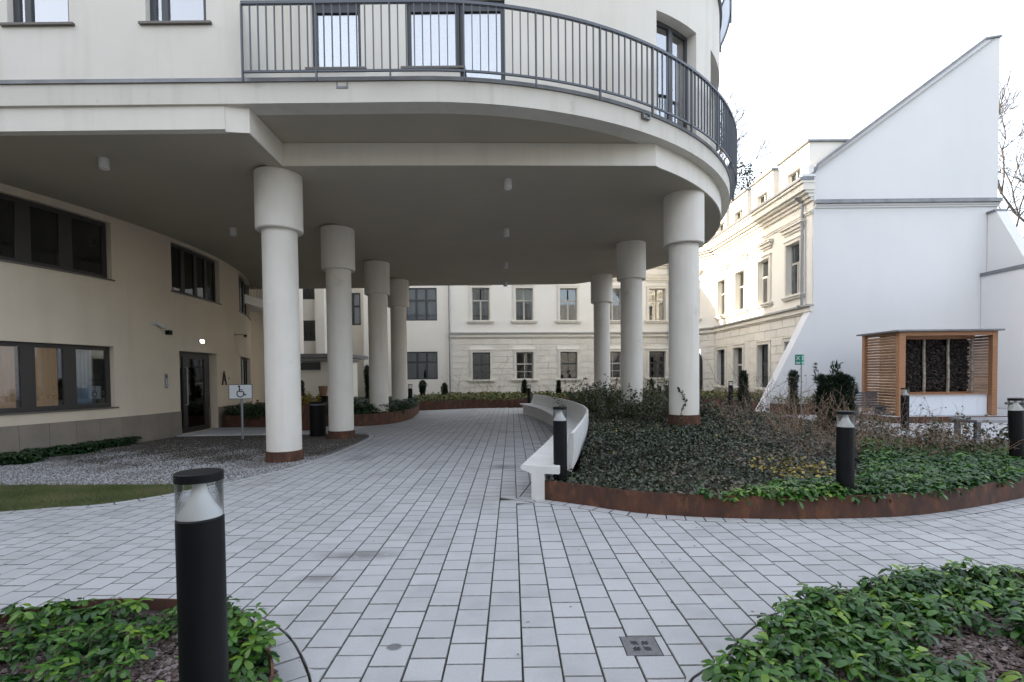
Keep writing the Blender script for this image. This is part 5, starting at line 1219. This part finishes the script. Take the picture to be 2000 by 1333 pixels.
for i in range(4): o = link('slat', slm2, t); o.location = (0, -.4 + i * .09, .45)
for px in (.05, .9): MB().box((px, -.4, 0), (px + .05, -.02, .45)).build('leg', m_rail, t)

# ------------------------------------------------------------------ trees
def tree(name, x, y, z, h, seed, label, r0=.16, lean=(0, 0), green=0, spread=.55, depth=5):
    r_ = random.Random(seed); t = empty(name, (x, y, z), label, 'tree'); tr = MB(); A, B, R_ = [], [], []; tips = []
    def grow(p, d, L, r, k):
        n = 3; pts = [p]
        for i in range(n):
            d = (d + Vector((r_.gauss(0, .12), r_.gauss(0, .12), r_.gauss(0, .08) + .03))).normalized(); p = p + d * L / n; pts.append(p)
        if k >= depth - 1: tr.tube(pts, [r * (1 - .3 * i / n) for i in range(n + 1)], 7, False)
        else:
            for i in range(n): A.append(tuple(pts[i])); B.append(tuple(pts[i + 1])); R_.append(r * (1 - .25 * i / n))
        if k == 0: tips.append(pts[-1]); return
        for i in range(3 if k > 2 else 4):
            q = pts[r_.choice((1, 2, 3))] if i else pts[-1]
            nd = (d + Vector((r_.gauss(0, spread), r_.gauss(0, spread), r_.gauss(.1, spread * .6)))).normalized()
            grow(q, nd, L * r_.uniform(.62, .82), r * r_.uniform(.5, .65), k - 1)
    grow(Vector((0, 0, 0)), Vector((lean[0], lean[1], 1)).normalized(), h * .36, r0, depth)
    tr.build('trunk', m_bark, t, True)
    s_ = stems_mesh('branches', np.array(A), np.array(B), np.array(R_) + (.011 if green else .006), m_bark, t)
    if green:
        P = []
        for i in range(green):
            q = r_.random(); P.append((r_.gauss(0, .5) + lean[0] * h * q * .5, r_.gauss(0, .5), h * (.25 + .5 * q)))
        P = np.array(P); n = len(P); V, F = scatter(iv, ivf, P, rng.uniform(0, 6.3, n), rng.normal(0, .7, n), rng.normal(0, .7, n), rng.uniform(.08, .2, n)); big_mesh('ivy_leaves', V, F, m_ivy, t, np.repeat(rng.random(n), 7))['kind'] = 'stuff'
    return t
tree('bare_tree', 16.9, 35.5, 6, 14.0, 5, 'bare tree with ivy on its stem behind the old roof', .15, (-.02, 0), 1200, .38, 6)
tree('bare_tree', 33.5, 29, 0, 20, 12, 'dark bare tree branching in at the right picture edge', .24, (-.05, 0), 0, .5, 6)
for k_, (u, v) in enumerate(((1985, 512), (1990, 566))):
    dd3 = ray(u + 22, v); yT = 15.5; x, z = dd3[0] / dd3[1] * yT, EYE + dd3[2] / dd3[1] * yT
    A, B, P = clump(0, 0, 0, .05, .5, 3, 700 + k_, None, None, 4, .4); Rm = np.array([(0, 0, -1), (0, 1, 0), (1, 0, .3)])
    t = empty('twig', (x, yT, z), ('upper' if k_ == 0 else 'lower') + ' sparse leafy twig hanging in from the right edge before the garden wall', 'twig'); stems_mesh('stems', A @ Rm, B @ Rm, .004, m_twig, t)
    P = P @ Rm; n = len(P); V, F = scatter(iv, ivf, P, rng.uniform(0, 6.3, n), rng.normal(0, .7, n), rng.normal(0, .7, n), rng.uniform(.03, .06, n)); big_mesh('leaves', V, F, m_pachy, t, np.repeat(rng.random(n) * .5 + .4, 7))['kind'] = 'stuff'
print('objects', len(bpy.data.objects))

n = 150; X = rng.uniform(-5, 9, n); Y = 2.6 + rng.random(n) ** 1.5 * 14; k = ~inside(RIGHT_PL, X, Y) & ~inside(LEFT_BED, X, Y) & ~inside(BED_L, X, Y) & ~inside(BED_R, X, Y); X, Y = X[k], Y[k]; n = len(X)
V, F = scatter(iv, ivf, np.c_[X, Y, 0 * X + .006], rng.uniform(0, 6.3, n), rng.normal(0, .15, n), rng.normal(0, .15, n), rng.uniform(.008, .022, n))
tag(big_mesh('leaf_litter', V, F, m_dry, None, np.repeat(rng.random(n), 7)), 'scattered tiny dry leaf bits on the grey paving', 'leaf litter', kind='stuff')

Your objective:
Of all the lines above, how many contain the word "picture"? Answer with only the number.

Problem solution:
2